Eleven years ago I graduated with an Associates Degree in Fashion Merchandising. I guess at that point I had been floundering around and didn't know what I wanted to be when I grew up and I knew I liked fashion, so I assumed that was the answer. I beat out 4 other girls I was interning with for a position at the corporate office of a chain of 40+ surf shops. The position was a floater so I learned all aspects of the company and a few months later a position opened up as an Assistant Buyer for the Junior Division and it was mine! I had become friends with the girl that had left that position and heard her horror stories about it, but I thought she just couldn't cut it. This was the opportunity of a lifetime. If I could make it a year there, I could easily go to another company and in 5-8 years be a buyer myself. I envisioned myself like Rachel Green on Friends, working for Ralph Lauren in my big corner office.

Yeah right.

My boss, who was the buyer for Juniors, swimwear, accessories (which included shoes), little girls and the company's own private label which included designing and having the merchandise manufactured. So, needless to say, she was completely overworked. I was her only assistant, there was no data entry person and my responsibilities were endless. I won't go into all the gory details of the time I was there (I stuck it out for 10 months), but I'm sure you've heard the term “Shit rolls downhill”? And I was at the bottom of the hill.

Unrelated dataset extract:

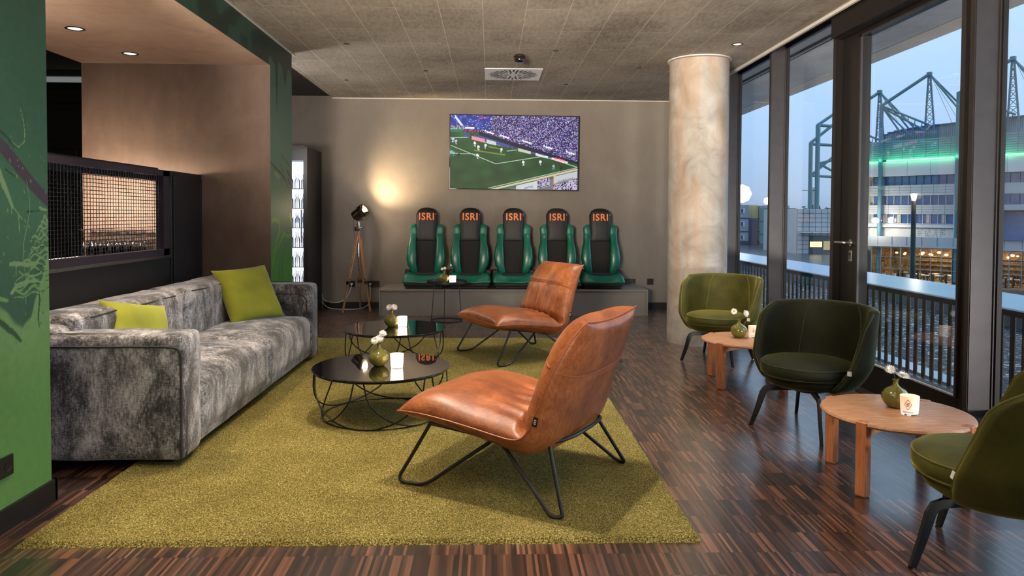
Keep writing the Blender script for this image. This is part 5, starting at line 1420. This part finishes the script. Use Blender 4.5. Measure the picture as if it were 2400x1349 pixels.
# ------------------------------------------------------------------ tripod lamp, sockets, cords
tl = thing('tripod_lamp', 'wooden tripod floor lamp with a tilted chrome spotlight head', 'floor lamp', (-1.667, 9.12, 0))
ap = Vector((0, 0, 1.06))
for fx, fy in ((-.178, -.15), (.156, -.035), (-.03, .285)):
    ft = Vector((fx, fy, 0)); d = ft-ap; side = Vector((-d.y, d.x, 0)).normalized()
    lg = MB()
    tq = d.to_track_quat('Z', 'Y').to_matrix().to_4x4()
    for s_ in (-1, 1): 
        Mx = Matrix.Translation(ap+side*s_*.016) @ tq; lg.rbox(-.007, .007, -.009, .009, .05, d.length*.66, .002, 1, Mx)
    lg.rbox(-.011, .011, -.010, .010, d.length*.55, d.length-.012, .002, 1, Matrix.Translation(ap) @ tq)
    lg = lg.build('leg', M['tripodwood'], tl)
    cl_ = MB(); cl_.rbox(-.028, .028, -.014, .014, d.length*.62, d.length*.66, .003, 1, Matrix.Translation(ap) @ tq); cl_.cyl((ap+d*.60)+side*.03, (ap+d*.60)-side*.03, .006); cl_.build('clamp', M['chromedark'], lg)
    MB().cyl(ap+d*.985, ap+d*.9999, .008, .004).build('foot_tip', M['chrome'], lg, True)
MB().lathe([(.0, 1.035), (.048, 1.035), (.052, 1.042), (.052, 1.085), (.046, 1.092), (0, 1.092)], 24).build('top_ring', M['chrome'], tl, True)
MB().cyl((0, 0, .70), (0, 0, 1.15), .009).cyl((0, 0, 1.09), (0, 0, 1.15), .016).cyl((-.03, 0, 1.12), (.03, 0, 1.12), .005).build('centre_rod', M['chrome'], tl, True)
MB().cyl((0, 0, .84), (-.075, -.065, .66), .005).build('brace', M['chrome'], tl, True)
hc = Vector((.012, -.01, 1.262)); ax = Vector((.74, -.22, .56)).normalized(); Mh = Matrix.Translation(hc) @ ax.to_track_quat('Z', 'Y').to_matrix().to_4x4()
hd = MB(); hd.lathe([(0, -.085), (.062, -.085), (.068, -.078), (.070, .02), (.076, .024), (.080, .03), (.080, .07), (.084, .074), (.084, .085), (.076, .085), (.070, .03), (.060, -.06), (0, -.07)], 36, (0, 0, 0), Mh, close=True)
hd.build('spotlight_head', M['chromedark'], tl, True)
yk = MB(); yk.tube(rounded([Mh @ Vector((0, .088, 0)), Vector((0, 0, 1.165)), Mh @ Vector((0, -.088, 0))], .03), .006, 6); yk.build('yoke', M['chrome'], tl, True)
MB().lathe([(0, -.03), (.022, -.01), (.028, .012), (.018, .034), (0, .04)], 16, (0, 0, 0), Mh @ Matrix.Translation((.02, 0, .065))).build('bulb', emis('lamp bulb', (255, 224, 170), 18), tl, True)
MB().tube([(-.04, .02, 1.22), (-.075, .02, 1.16), (-.06, .02, 1.0), (-.03, .03, .85), (-.01, .04, .60), (0, .06, .52)], .003, 6).build('flex', M['black'], tl, True)
light('tripod_lamp_light', 'SPOT', (-1.60, 9.10, 1.33), 170, (1, .76, .46), (-1.20, 9.5, 1.74), .03, spot=88, blend=1.0)
light('tripod_lamp_glow', 'POINT', (-1.57, 9.02, 1.30), 12, (1, .76, .48), None, .03)
def socket(x0, x1, z0, z1, y, n, label):
    t = thing('wall_socket', label, 'socket', ((x0+x1)/2, y, (z0+z1)/2)); w_, h_ = (x1-x0)/2, (z1-z0)/2
    MB().rbox(-w_, w_, -.010, 0, -h_, h_, .002, 2).build('plate', M['black'], t)
    for k in range(n): MB().lathe([(.0, -.006), (.016, -.006), (.017, 0), (.0195, .0015), (.0195, 0)], 20, (-w_+(2*k+1)*w_/n, -.0102, 0), Matrix.Rotation(PI/2, 4, 'X'), close=True).build('outlet', M['matblack'], t)
    return t
socket(-1.862, -1.781, .285, .366, 9.5, 1, 'single black socket behind the left tripod leg'); socket(-1.613, -1.462, .285, .366, 9.5, 2, 'double black socket left of the grey plinth')
socket(2.118, 2.2, .322, .403, 9.5, 1, 'single black socket on the wall right of the plinth'); socket(1.80, 1.96, .335, .40, 9.5, 2, 'low black socket strip behind the right end of the plinth')
s_ = socket(-.072, .072, 0, .081, 0, 2, 'black double socket on the green wall at the left edge'); s_.location = (-1.9, 2.80, .252); s_.rotation_euler.z = PI/2
def plug(x, z, pts, label, lc_, j):
    t = MB().lathe([(0, 0), (.014, 0), (.015, .03), (.009, .045), (0, .047)], 14, (0, 0, 0), Matrix.Rotation(PI/2, 4, 'X')).build('plug', M['cord'], None, True); t.location = (x, 9.478, z); tag(t, label, 'plug', 'white plugs')
    mb = MB(); P = [Vector(p) for p in pts]; out = []
    for i in range(len(P)-1):
        p0, p1, p2, p3 = P[max(i-1, 0)], P[i], P[i+1], P[min(i+2, len(P)-1)]
        for k in range(8):
            q = k/8; out.append(.5*((2*p1)+(-p0+p2)*q+(2*p0-5*p1+4*p2-p3)*q*q+(-p0+3*p1-3*p2+p3)*q**3))
    out.append(P[-1]); mb.tube([o_-t.location for o_ in out], .004, 7).build('cord', M['cord'], t, True)
plug(-1.822, .325, ((-1.822, 9.44, .325), (-1.83, 9.43, .26), (-1.88, 9.42, .16), (-1.95, 9.42, .10), (-2.05, 9.42, .085), (-2.14, 9.42, .105), (-2.19, 9.42, .14), (-2.20, 9.42, .20)), 'white plug and cord in the single socket behind the tripod', '', 0)
plug(-1.578, .325, ((-1.578, 9.44, .325), (-1.57, 9.43, .22), (-1.575, 9.42, .12), (-1.62, 9.40, .04), (-1.75, 9.38, .006), (-2.0, 9.38, .006), (-2.12, 9.38, .03), (-2.20, 9.4, .10)), 'white plug and cord in the double socket beside the plinth', '', 0)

It was stinky to say the least.

I struggled daily with not knowing if I just wasn't good enough or smart enough for the job. I was so stressed it was affecting me physically and it didn't help that morale there sucked. I took a good look at the people there that held the top positions and made the most money. I didn't like what I saw, they were slaves to the company and I knew I had better get out before I was one of them. I hated who I was there and more importantly: At that time I hated my place in the world. When I gave my notice, the vice president of the company, a person whom I equally admired and feared called me into her office and berated me until I broke down and sobbed right in front of her. She couldn't fathom why I would leave a job that a million girls would kill for. I didn't have the balls to tell her the truth: That everyone there was afraid of her, everyone was overworked and that she was, well, a bitch.

The day I left I wrote myself a letter entitled: “If I ever think about coming back, read this”. I thought I might later regret my decision based on the potential to move up there and beg for my job back. The letter detailed how I felt, how miserable I was and how the job had effected not only me, but people I was close to. After I left the girl that replaced me only lasted 3 months, so they hired 2 people to fill that position and a clerical.

The experience I had was only with one company and sometimes I wonder if it would have been different had I just gone to another company and kept trying until I found a place that had the same values that I did. At that time I was young and just ran away as fast as I could without looking back. Eight years later I found myself in the corporate world again at the American Council on Exercise and was so happy to have found a company that fit me. On the other hand, there wasn't a whole lot of potential to move up there, so perhaps it's better that I'm not there anymore either.

It took me several more years to find where my place on this earth is and I'm still working out all the kinks. But leaving my first corporate job was the start to my journey; to find out what my mission was in this life. I'm not saying corporate life is terrible and no one can find their passion in it, but it just wasn't for me.

I would love to hear if anyone else had an experience where a job, or even a person that made them miserable made them realize they were not in the right place, but leaving made them a better person.